FAJAR.CO.ID, JAKARTA - Presiden Amerika Serikat Donald Trump, mengumumkan kebijakan penangguhan penerapan tarif timbal balik terhadap sejumlah negara mitra dagang selama 90 hari.
Keputusan ini diambil guna membuka ruang negosiasi, terutama di tengah tekanan pasar keuangan global.
Namun, kebijakan ini tidak berlaku bagi China, yang justru dikenai tarif lebih tinggi.
Dalam pernyataannya, Trump menegaskan bahwa sebagian besar negara akan kembali dikenakan tarif universal sebesar 10 persen untuk sementara waktu.
Namun, khusus untuk China, pemerintah AS menaikkan tarif impor dari sebelumnya 104 persen menjadi 125 persen, sebagai tanggapan atas kebijakan balasan Beijing.
“Berdasarkan kurangnya rasa hormat yang ditunjukkan Tiongkok kepada pasar dunia, dengan ini saya menaikkan tarif yang dibebankan kepada Tiongkok oleh AS menjadi 125%, berlaku segera,” ujar Trump, dikutip Truth Social, Jumat (11/4/2025).
Sementara itu, Meksiko dan Kanada tetap dikenakan tarif sebesar 25 persen apabila belum memenuhi ketentuan dalam Perjanjian Amerika Serikat-Meksiko-Kanada (USMCA).
Keputusan Trump ini berdampak signifikan terhadap pergerakan pasar keuangan. Setelah pengumuman penundaan tarif disampaikan, indeks saham utama Amerika melonjak tajam. Dow Jones naik hampir 3.000 poin, S&P 500 tercatat menguat sebesar 9,5 persen, dan Nasdaq melonjak hingga 12,2 persen.
Trump mengakui dinamika pasar turut menjadi pertimbangan dalam pengambilan kebijakan ini.
“Saya melihat tadi malam bahwa orang-orang menjadi sedikit mual,” ujarnya.
Menteri Keuangan AS, Scott Bessent, menjelaskan bahwa penangguhan tarif telah menjadi bagian dari strategi negosiasi jangka pendek yang dirancang untuk mendorong keterlibatan aktif dari negara-negara mitra.

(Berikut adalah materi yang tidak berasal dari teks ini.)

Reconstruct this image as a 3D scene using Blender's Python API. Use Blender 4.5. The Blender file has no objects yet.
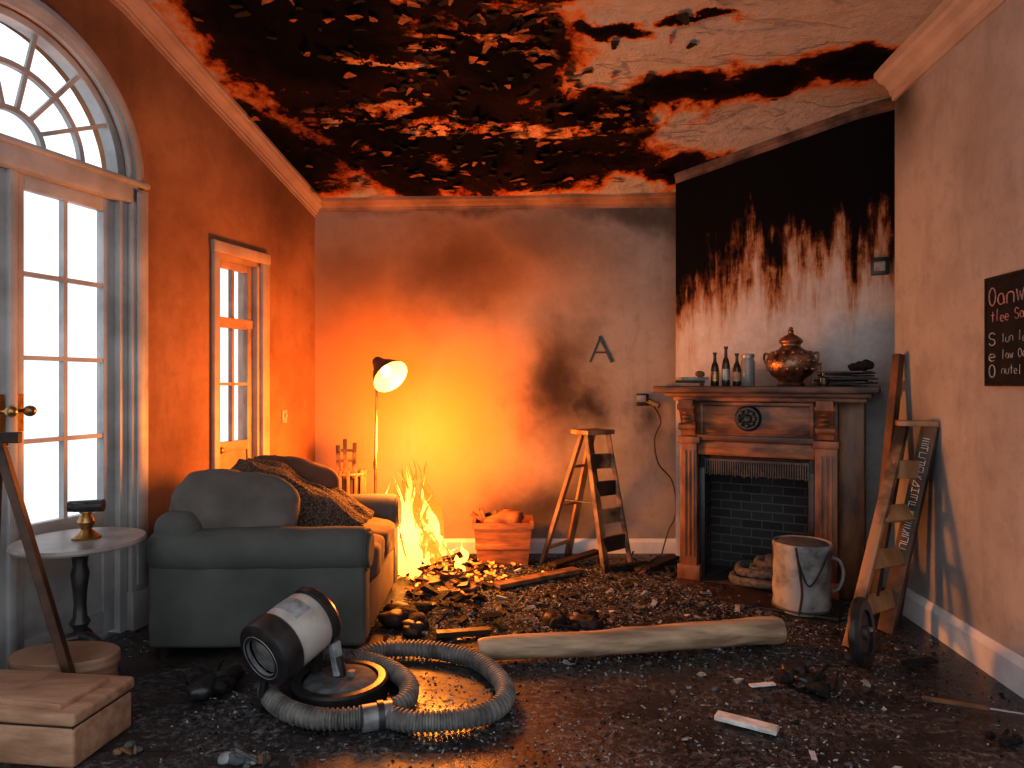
import bpy, bmesh, math, random
from mathutils import Vector, Matrix, noise, Euler
random.seed(7)
sc=bpy.context.scene
F=683.0; CH=1.4
def fl(u,v,z=0.0):
    Y=(CH-z)*F/(v-384.0); return Vector(((u-512)/F*Y,Y,z))
def at(u,v,Y): return Vector(((u-512)/F*Y,Y,CH-(v-384)/F*Y))
# ---------------------------------------------------------------- materials
def nm(name):
    m=bpy.data.materials.new(name); m.use_nodes=True; nt=m.node_tree
    return m,nt,nt.nodes['Principled BSDF']
def N(nt,t,**k):
    n=nt.nodes.new(t)
    for a,b in k.items(): setattr(n,a,b)
    return n
def L(nt,a,b): nt.links.new(a,b)
def coords(nt,scale=(1,1,1)):
    tc=N(nt,'ShaderNodeTexCoord'); mp=N(nt,'ShaderNodeMapping'); mp.inputs['Scale'].default_value=scale
    L(nt,tc.outputs['Object'],mp.inputs['Vector']); return mp.outputs['Vector']
def noi(nt,vec,scale=5,detail=5,rough=.55,dist=0):
    n=N(nt,'ShaderNodeTexNoise'); n.inputs['Scale'].default_value=scale; n.inputs['Detail'].default_value=detail
    n.inputs['Roughness'].default_value=rough; n.inputs['Distortion'].default_value=dist
    L(nt,vec,n.inputs['Vector']); return n
def ramp(nt,fac,stops,interp='LINEAR'):
    r=N(nt,'ShaderNodeValToRGB'); r.color_ramp.interpolation=interp
    e=r.color_ramp.elements
    while len(e)<len(stops): e.new(.5)
    for i,(p,c) in enumerate(stops):
        e[i].position=p; e[i].color=(c[0],c[1],c[2],1) if len(c)==3 else c
    L(nt,fac,r.inputs['Fac']); return r.outputs['Color']
def math_(nt,op,a,b=None,clamp=False):
    n=N(nt,'ShaderNodeMath',operation=op); n.use_clamp=clamp
    for i,x in enumerate((a,b)):
        if x is None: continue
        if isinstance(x,(int,float)): n.inputs[i].default_value=x
        else: L(nt,x,n.inputs[i])
    return n.outputs[0]
def mix(nt,fac,a,b,blend='MIX'):
    n=N(nt,'ShaderNodeMix',data_type='RGBA',blend_type=blend)
    if isinstance(fac,(int,float)): n.inputs[0].default_value=fac
    else: L(nt,fac,n.inputs[0])
    for i,x in ((6,a),(7,b)):
        if isinstance(x,tuple): n.inputs[i].default_value=(x[0],x[1],x[2],1)
        else: L(nt,x,n.inputs[i])
    return n.outputs[2]
def bumpn(nt,b,h,strength=.3,dist=.01):
    n=N(nt,'ShaderNodeBump'); n.inputs['Strength'].default_value=strength; n.inputs['Distance'].default_value=dist
    L(nt,h,n.inputs['Height']); L(nt,n.outputs[0],b.inputs['Normal'])
def spec(b,v): b.inputs['Specular IOR Level'].default_value=v
def gen(name,c1,c2=None,scale=6,rough=.6,metal=0,bump=.25,bscale=60,stretch=(1,1,1),lo=.35,hi=.65,bd=.004,emis=0,sp=None):
    m,nt,b=nm(name); c2=c2 or tuple(x*.6 for x in c1)
    v=coords(nt,stretch); n=noi(nt,v,scale,6)
    col=ramp(nt,n.outputs['Fac'],[(lo,c1),(hi,c2)]); L(nt,col,b.inputs['Base Color'])
    b.inputs['Roughness'].default_value=rough; b.inputs['Metallic'].default_value=metal
    if sp is not None: spec(b,sp)
    if bump: bumpn(nt,b,noi(nt,v,bscale,4).outputs['Fac'],bump,bd)
    if emis:
        L(nt,col,b.inputs['Emission Color']); b.inputs['Emission Strength'].default_value=emis
    return m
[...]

Trump dijadwalkan terlibat langsung dalam diskusi selama masa jeda ini, termasuk dalam pertemuan bilateral dengan lebih dari 75 negara. Delegasi Vietnam menjadi salah satu yang pertama melakukan pembicaraan dengan perwakilan AS.
“Pesan yang ingin disampaikan kepada negara lain adalah, jangan membalas dan Anda akan diberi imbalan,” kata Bessent.

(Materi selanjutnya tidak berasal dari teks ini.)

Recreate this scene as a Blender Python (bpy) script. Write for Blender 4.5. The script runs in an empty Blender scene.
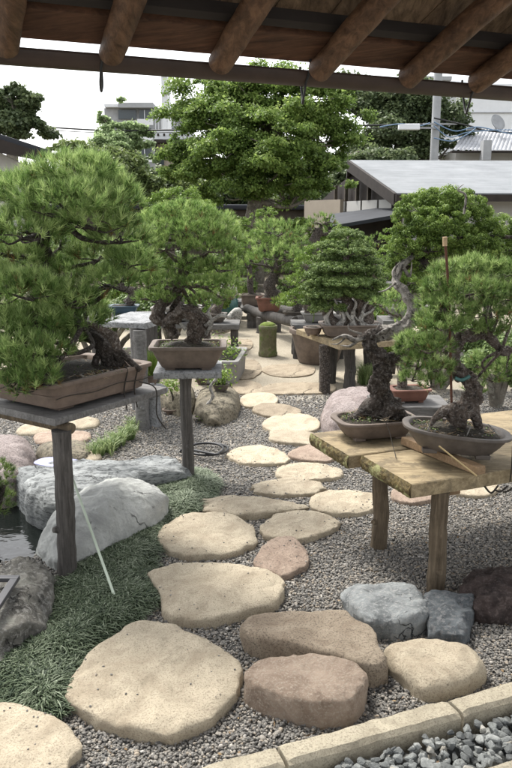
import bpy, math, numpy as np
from mathutils import Vector, Matrix

# ------------------------------------------------------------------ camera, world, sun, exposure
scene = bpy.context.scene
COL = scene.collection
rng = np.random.default_rng(7)
PITCH = math.radians(12.7); FPX = 747.0; EYE = 1.6

cd = bpy.data.cameras.new('camera'); cam = bpy.data.objects.new('camera', cd); COL.objects.link(cam)
cam.location = (0, 0, EYE); cam.rotation_euler = (math.radians(90) - PITCH, 0, 0)
cd.sensor_fit = 'VERTICAL'; cd.sensor_height = 36; cd.lens = 36 * FPX / 768
cd.clip_start = 0.05; cd.clip_end = 2000
scene.camera = cam

SUN_EL, SUN_AZ = math.radians(56), math.radians(-38)     # azimuth measured from +Y towards +X (behind the garden, left)
w = bpy.data.worlds.new('World'); scene.world = w; w.use_nodes = True
nt = w.node_tree; bg = nt.nodes['Background']
sky = nt.nodes.new('ShaderNodeTexSky'); sky.sky_type = 'NISHITA'; sky.sun_disc = False
sky.sun_elevation = SUN_EL; sky.sun_rotation = SUN_AZ
sky.dust_density = 3; sky.air_density = 1.0; sky.ozone_density = 1
hs = nt.nodes.new('ShaderNodeHueSaturation'); hs.inputs['Saturation'].default_value = 0.15
nt.links.new(sky.outputs[0], hs.inputs['Color']); nt.links.new(hs.outputs[0], bg.inputs['Color'])
bg.inputs['Strength'].default_value = 0.145
sd = bpy.data.lights.new('sun', 'SUN'); sun = bpy.data.objects.new('sun', sd); COL.objects.link(sun)
sd.energy = 1.5; sd.angle = math.radians(12); sd.color = (1.0, .955, .88)
sdir = Vector((math.sin(SUN_AZ) * math.cos(SUN_EL), math.cos(SUN_AZ) * math.cos(SUN_EL), math.sin(SUN_EL)))
sun.rotation_euler = sdir.to_track_quat('Z', 'Y').to_euler(); sun.location = (0, 5, 8)
vs = scene.view_settings; vs.view_transform = 'Standard'; vs.look = 'None'; vs.gamma = 1; vs.use_curve_mapping = False
vs.exposure = 1.55

# ------------------------------------------------------------------ helpers
def ray(u, v):
    cx = (u - 256) / FPX; cz = -(v - 384) / FPX
    return np.array([cx, math.cos(PITCH) + math.sin(PITCH) * cz, -math.sin(PITCH) + math.cos(PITCH) * cz])
def G(u, v, z=0.0):
    r = ray(u, v); return np.array([0, 0, EYE]) + r * ((z - EYE) / r[2])
def D(u, v, y):
    r = ray(u, v); return np.array([0, 0, EYE]) + r * (y / r[1])

_p = np.random.default_rng(3).permutation(256); _p = np.concatenate([_p, _p, _p])
_g = np.random.default_rng(4).normal(size=(256, 3)); _g /= np.linalg.norm(_g, axis=1)[:, None]
def noise(P):
    P = np.asarray(P, float); i = np.floor(P).astype(int); f = P - i; i &= 255
    u = f * f * f * (f * (f * 6 - 15) + 10); out = 0
    for dx in (0, 1):
        for dy in (0, 1):
            for dz in (0, 1):
                g = _g[_p[_p[_p[(i[:, 0] + dx) & 255] + ((i[:, 1] + dy) & 255)] + ((i[:, 2] + dz) & 255)] & 255]
                d = f - np.array([dx, dy, dz])
                ww = (u[:, 0] if dx else 1 - u[:, 0]) * (u[:, 1] if dy else 1 - u[:, 1]) * (u[:, 2] if dz else 1 - u[:, 2])
                out = out + ww * (g * d).sum(1)
    return out
def fbm(P, o=4, gain=.5):
    P = np.asarray(P, float); a = 1; s = 0
    for k in range(o): s = s + a * noise(P * 2 ** k + 17.3 * k); a *= gain
    return s
def ridge(P, o=4):
    P = np.asarray(P, float); a = 1; s = 0
    for k in range(o): s = s + a * (1 - 2 * np.abs(noise(P * 2 ** k + 9.1 * k)) ** .8); a *= .5
    return s - .9

def catmull(pts, n, closed=False):
    P = np.asarray(pts, float); m = len(P); out = []
    segs = m if closed else m - 1
    for i in range(segs):
        if closed: a, b, c, d = P[(i - 1) % m], P[i], P[(i + 1) % m], P[(i + 2) % m]
        else: a, b, c, d = P[max(i - 1, 0)], P[i], P[i + 1], P[min(i + 2, m - 1)]
        for t in np.arange(n) / n:
            out.append(.5 * ((2 * b) + (c - a) * t + (2 * a - 5 * b + 4 * c - d) * t * t + (3 * b - a - 3 * c + d) * t ** 3))
    if not closed: out.append(P[-1])
    return np.array(out)

class MB:
    """collects numpy geometry and links it as one mesh object"""
    def __init__(s): s.v = []; s.f = {3: [], 4: []}; s.n = 0; s.t = []; s.poly = []
    def add(s, V, F, tint=None):
        V = np.asarray(V, float).reshape(-1, 3); F = np.asarray(F, int)
        s.v.append(V); s.f[F.shape[1]].append(F + s.n); s.n += len(V)
        if tint is None: tint = np.zeros(len(V)) + .5
        s.t.append(np.broadcast_to(np.asarray(tint, float), (len(V),)))
        return s
    def build(s, name, mat, parent=None, smooth=False, bevel=0, segs=2):
        V = np.concatenate(s.v); T = np.concatenate(s.t)
        org = np.array(parent['_o']) if parent is not None else None
        if parent is None: org = np.array([V[:, 0].mean(), V[:, 1].mean(), V[:, 2].min()])
        V = V - org
        me = bpy.data.meshes.new(name)
        loops = []; starts = []; tot = []; c = 0
        for k in (3, 4):
            if s.f[k]:
                F = np.concatenate(s.f[k]); loops.append(F.ravel()); starts.append(c + np.arange(len(F)) * k); tot.append(np.full(len(F), k)); c += F.size
        loops = np.concatenate(loops).astype(np.int32); starts = np.concatenate(starts).astype(np.int32)
        me.vertices.add(len(V)); me.vertices.foreach_set('co', V.astype(np.float32).ravel())
        me.loops.add(len(loops)); me.loops.foreach_set('vertex_index', loops)
        me.polygons.add(len(starts)); me.polygons.foreach_set('loop_start', starts)
        me.update(calc_edges=True)
        me.polygons.foreach_set('use_smooth', np.full(len(starts), bool(smooth)))
        at = me.color_attributes.new('tint', 'FLOAT_COLOR', 'POINT')
        C4 = np.ones((len(V), 4), np.float32); C4[:, :3] = T[:, None]; at.data.foreach_set('color', C4.ravel())
        me.validate(); me.materials.append(mat)
        o = bpy.data.objects.new(name, me); COL.objects.link(o)
        if parent is None: o.location = org
        else:
            o.parent = parent
        o['_o'] = [float(q) for q in org]
        if bevel:
            m = o.modifiers.new('bevel', 'BEVEL'); m.width = bevel; m.segments = segs; m.limit_method = 'ANGLE'; m.angle_limit = .6
        return o

def thing(name, label, cat, loc, group=None):
    o = bpy.data.objects.new(name, None); COL.objects.link(o); o.location = [float(q) for q in loc]; o.empty_display_size = .05
    o['label'] = label; o['category'] = cat; o['_o'] = [float(q) for q in loc]
    if group: o['group'] = group
    return o
def tag(o, label, cat, group=None):
    o['label'] = label; o['category'] = cat
    if group: o['group'] = group
    return o
def setting(o, kind='structure'): o['kind'] = kind; return o

BOXF = [(0, 3, 2, 1), (4, 5, 6, 7), (0, 1, 5, 4), (1, 2, 6, 5), (2, 3, 7, 6), (3, 0, 4, 7)]
def box(mb, c, size, rot=0.0, jit=0.0, tint=None):
    sx, sy, sz = [q / 2 for q in size]
    V = np.array([(-sx, -sy, -sz), (sx, -sy, -sz), (sx, sy, -sz), (-sx, sy, -sz), (-sx, -sy, sz), (sx, -sy, sz), (sx, sy, sz), (-sx, sy, sz)])
    if jit: V = V + rng.normal(size=V.shape) * jit
    cr, sr = math.cos(rot), math.sin(rot)
    V = np.stack([V[:, 0] * cr - V[:, 1] * sr, V[:, 0] * sr + V[:, 1] * cr, V[:, 2]], 1) + np.asarray(c, float)
    return mb.add(V, BOXF, tint)
def hexa(mb, P8): return mb.add(np.array(P8, float), BOXF)
def quadstrip(rows, n, closed=True):
    F = []
    for r in range(rows - 1):
        for i in range(n if closed else n - 1):
            j = (i + 1) % n; F.append((r * n + i, r * n + j, (r + 1) * n + j, (r + 1) * n + i))
    return F
def tube(mb, pts, rad, n=10, sub=6, amp=0.0, freq=8.0, flute=0.0, cap=True, tint=None, smooth_path=True):
    P = catmull(pts, sub) if smooth_path and len(pts) > 1 else np.array(pts, float)
    R = np.interp(np.linspace(0, 1, len(P)), np.linspace(0, 1, len(rad)), rad) if np.ndim(rad) else np.full(len(P), rad)
    T = np.gradient(P, axis=0); T /= np.linalg.norm(T, axis=1)[:, None] + 1e-9
    nrm = np.cross(T[0], [.3, .9, .1]); 
    if np.linalg.norm(nrm) < .1: nrm = np.cross(T[0], [1, 0, 0])
    nrm /= np.linalg.norm(nrm); V = []
    ang = np.arange(n) * 2 * math.pi / n
    for i in range(len(P)):
        nrm = nrm - T[i] * nrm.dot(T[i]); nrm /= np.linalg.norm(nrm); b = np.cross(T[i], nrm)
        ring = np.cos(ang)[:, None] * nrm + np.sin(ang)[:, None] * b
        rr = R[i] * (1 + flute * np.sin(ang * 5 + i * .25))
        V.append(P[i] + ring * (rr[:, None] if np.ndim(rr) else rr))
    V = np.array(V)
    if amp:
        fl = V.reshape(-1, 3); cen = np.repeat(P, n, 0); d = fl - cen; ln = np.linalg.norm(d, axis=1)[:, None] + 1e-9
        V = (fl + d / ln * (ln * amp * ((fbm(fl * freq, 3) * 1.6 + (.35 * ridge(fl * freq * 2.2, 3) if amp > .3 else 0))[:, None]))).reshape(V.shape)
    m = len(P); fl = V.reshape(-1, 3)
    F = quadstrip(m, n)
    mb.add(fl, F, tint)
    if cap:
        for e, k in ((0, 0), (m - 1, 1)):
            ring = V[e]; c = ring.mean(0)
            tri = [(n, (i + 1) % n, i) if k == 0 else (n, i, (i + 1) % n) for i in range(n)]
            mb.add(np.vstack([ring, c]), tri, tint)
    return mb
def lathe(mb, c, prof, n=40, sx=1, sy=1, rot=0.0, p=2.0, tint=None, capb=True, tilt=0.0, capt=False):
    """loft of superellipse rings: prof = [(scale, z)], half sizes sx, sy"""
    a = np.arange(n) * 2 * math.pi / n; ca, sa = np.cos(a), np.sin(a)
    X = np.sign(ca) * np.abs(ca) ** (2 / p); Y = np.sign(sa) * np.abs(sa) ** (2 / p); V = []
    for (s, z) in prof:
        sxx, syy = (s * sx, s * sy) if np.ndim(s) == 0 else (s[0], s[1])
        V.append(np.stack([X * sxx, Y * syy, np.full(n, z)], 1))
    V = np.concatenate(V)
    if tilt: V = np.stack([V[:, 0] * math.cos(tilt) - V[:, 2] * math.sin(tilt), V[:, 1], V[:, 0] * math.sin(tilt) + V[:, 2] * math.cos(tilt)], 1)
    cr, sr = math.cos(rot), math.sin(rot)
    V = np.stack([V[:, 0] * cr - V[:, 1] * sr, V[:, 0] * sr + V[:, 1] * cr, V[:, 2]], 1) + np.asarray(c, float)
    mb.add(V, quadstrip(len(prof), n), tint)
    if capb:
        b = V[:n]; mb.add(np.vstack([b, b.mean(0)]), [(n, (i + 1) % n, i) for i in range(n)], tint)
    if capt:
        b = V[-n:]; mb.add(np.vstack([b, b.mean(0)]), [(n, i, (i + 1) % n) for i in range(n)], tint)
    return mb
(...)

Langkah ini dinilai sebagai strategi menciptakan daya tawar maksimum, terutama dalam konteks perdagangan internasional yang semakin kompetitif.
Penundaan tarif ini disambut positif oleh sebagian negara karena memberi waktu untuk membangun dialog tanpa tekanan ekonomi tambahan.

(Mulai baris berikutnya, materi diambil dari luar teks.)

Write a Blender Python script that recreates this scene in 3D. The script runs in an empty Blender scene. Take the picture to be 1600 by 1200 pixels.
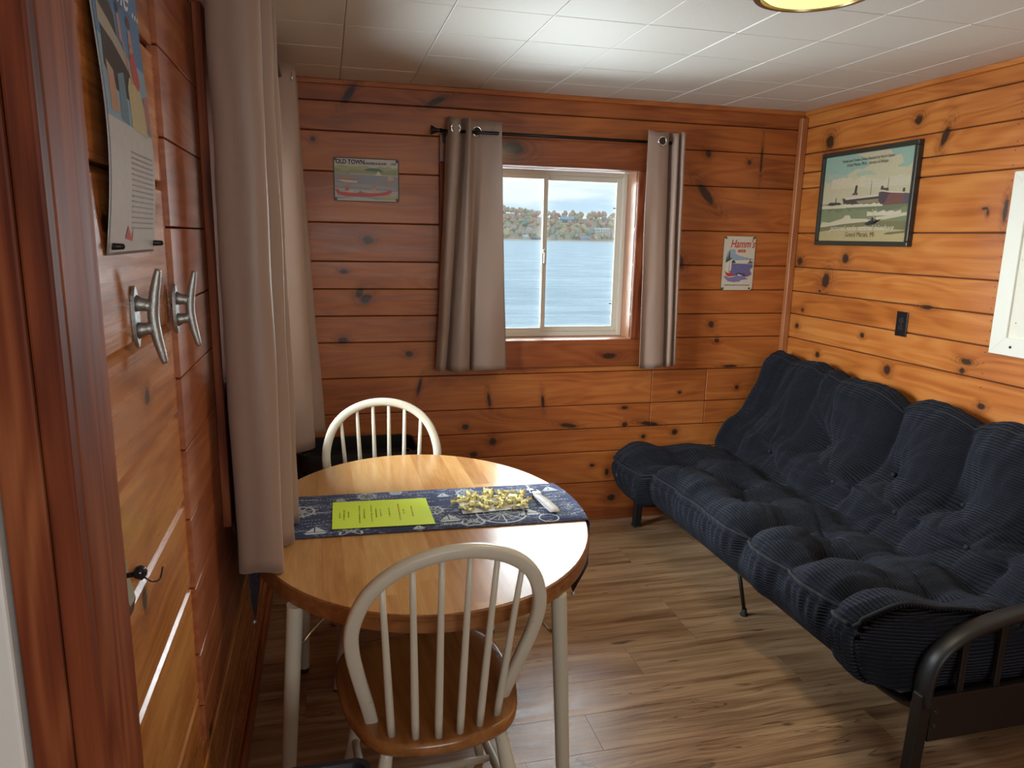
import bpy, bmesh, math, random
import numpy as np
from mathutils import Vector, Matrix, noise
random.seed(7)
PI = math.pi
SC = bpy.context.scene
COL = SC.collection
V = Vector

# ------------------------------------------------------------------ camera, world, lights, exposure
cam = bpy.data.objects.new('camera', bpy.data.cameras.new('camera'))
COL.objects.link(cam)
cam.data.sensor_width = 36.0
cam.data.lens = 1137.776 / 1600 * 36.0
cam.data.clip_end = 6000
cam.data.clip_start = 0.05
_r = V((0.9699, -0.2428, 0.0194)); _f = V((0.2418, 0.9502, -0.1966))
_u = _r.cross(_f).normalized(); _r = _f.cross(_u).normalized()
cam.matrix_world = Matrix(((_r.x, _u.x, -_f.x, 0), (_r.y, _u.y, -_f.y, 0), (_r.z, _u.z, -_f.z, 1.59), (0, 0, 0, 1)))
SC.camera = cam
SC.view_settings.view_transform = 'Standard'
SC.view_settings.look = 'None'
SC.view_settings.gamma = 1
SC.view_settings.use_curve_mapping = False
SC.view_settings.exposure = 0.0
SC.cycles.max_bounces = 10
SC.cycles.diffuse_bounces = 5
SC.cycles.glossy_bounces = 4
SC.cycles.transparent_max_bounces = 12
SC.cycles.caustics_reflective = False
SC.cycles.caustics_refractive = False
SC.cycles.sample_clamp_indirect = 4
try:
    SC.cycles.use_denoising = True
except Exception:
    pass


class G:
    """small node-graph builder"""
    def __init__(s, tree):
        s.t = tree
    def n(s, typ, ins=None, out=0, **props):
        nd = s.t.nodes.new('ShaderNode' + typ)
        for k, v in props.items():
            setattr(nd, k, v)
        for k, v in (ins or {}).items():
            sock = nd.inputs[k]
            if isinstance(v, bpy.types.NodeSocket):
                s.t.links.new(v, sock)
            else:
                sock.default_value = v
        return nd.outputs[out] if len(nd.outputs) else None
    def m(s, op, a, b=0.0, c=0.0, clamp=False):
        return s.n('Math', {0: a, 1: b, 2: c}, operation=op, use_clamp=clamp)
    def mr(s, v, a, b, c=0.0, d=1.0, smooth=True):
        return s.n('MapRange', {0: v, 1: a, 2: b, 3: c, 4: d}, interpolation_type='SMOOTHSTEP' if smooth else 'LINEAR')
    def mix(s, f, a, b, blend='MIX'):
        c = lambda v: v if isinstance(v, bpy.types.NodeSocket) else (tuple(v) + (1.0,))[:4]
        return s.n('Mix', {0: f, 6: c(a), 7: c(b)}, 2, data_type='RGBA', blend_type=blend)
    def xyz(s, v):
        nd = s.t.nodes.new('ShaderNodeSeparateXYZ'); s.t.links.new(v, nd.inputs[0])
        return nd.outputs
    def vec(s, x, y, z=0.0):
        return s.n('CombineXYZ', {0: x, 1: y, 2: z})
    def noise(s, v, scale=1.0, detail=3.0, rough=0.5, dist=0.0):
        return s.n('TexNoise', {'Vector': v, 'Scale': scale, 'Detail': detail, 'Roughness': rough, 'Distortion': dist})
    def attr(s, name, out='Fac'):
        nd = s.t.nodes.new('ShaderNodeAttribute'); nd.attribute_type = 'OBJECT'; nd.attribute_name = name
        return nd.outputs[out] if len(nd.outputs) else None
    def ramp(s, f, stops):
        nd = s.t.nodes.new('ShaderNodeValToRGB'); el = nd.color_ramp.elements
        while len(el) < len(stops): el.new(0.5)
        for e, (p, c) in zip(el, stops):
            e.position = p; e.color = (c + (1.0,))[:4]
        s.t.links.new(f, nd.inputs[0])
        return nd.outputs[0]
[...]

Namun, beberapa negara seperti China memilih tetap bertahan pada posisi semula dan belum menunjukkan niat untuk melakukan konsesi.
Daniel Russel dari Asia Society Policy Institute menyatakan bahwa sikap zig-zag kebijakan tarif AS dapat menciptakan ketidakpastian baru.
“Negara-negara lain akan menyambut baik penangguhan pelaksanaan selama 90 hari, jika itu berlangsung tetapi guncangan dari pergerakan zig-zag yang konstan menciptakan lebih banyak ketidakpastian yang dibenci oleh bisnis dan pemerintah,” ujarnya.
Bagi negara-negara seperti Indonesia, kebijakan ini membuka peluang untuk meninjau ulang hubungan dagang dengan AS dan menyusun strategi negosiasi yang lebih menguntungkan, khususnya dalam sektor ekspor dan impor.